His working group is charged with investigating the behavior that led to the collapse of the housing market and millions of home foreclosures. Schneiderman said that his investigation includes "stuff that was made legal that should not have been," "conduct that is in fact criminal," and actions that could be prosecuted under federal or state civil statutes.

Responding to a question by Rep. Maxine Waters, D-Calif., on whether he was getting the resources he needed to do a thorough investigation and bring criminals to justice, he said, "I don't have the resources yet" but he is pulling those resources together.

He said he has hired "over 50 new people" in addition to the 15 people on his core staff and that he has job postings for additional positions. He said that he expects to be more properly staffed "at the end of the day" but he encouraged caucus members and others to join him in making sure he has what he needs.

"I have some virtues and patience is not one of them," he said.

Schneiderman did not address a comment made by Treasury Secretary Tim Geithner that suggested that the root of the mortgage meltdown was "a mix of stupidity and greed and recklessness and risk-taking and hope" rather than criminal wrong-doing.
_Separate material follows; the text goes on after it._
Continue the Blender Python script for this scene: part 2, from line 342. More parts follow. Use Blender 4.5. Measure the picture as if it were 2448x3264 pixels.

In a statement issued by Campaign for a Fair Settlement, Campaign for America's Future co-director Robert Borosage said, "It is stunning for the President's top-ranking economic official to dismiss the idea of criminal wrongdoing."

But while Schneiderman used similar language in his opening statement—that the financial crash was "caused by recklessness, deregulation and greed"—he later added that some of the conduct involved "may be illegal" and that one of his jobs was to "get everything out in the open to make sure this does not happen again."

Later, he added that his office was aggressively working to "toll the statute of limitations," or suspend time limits on when he can legally bring a criminal prosecution, on some actions he wants to probe.

Rep. Raul Grijalva, D-Ariz., co-chair of the Progressive Caucus, said that he is continually encountering homeowners who are having to fight to save their homes against financial institutions who are refusing to work with the homeowners to avoid foreclosure. One such family, he said, did manage to get Wells Fargo to reduce their mortgage payments from $2,600 a month to around $700 a month, but only after Grijalva's office intervened. He called that success "a rare, rare thing."

He decried "the fact that we talk about this crisis as pest tense when this is with us every day."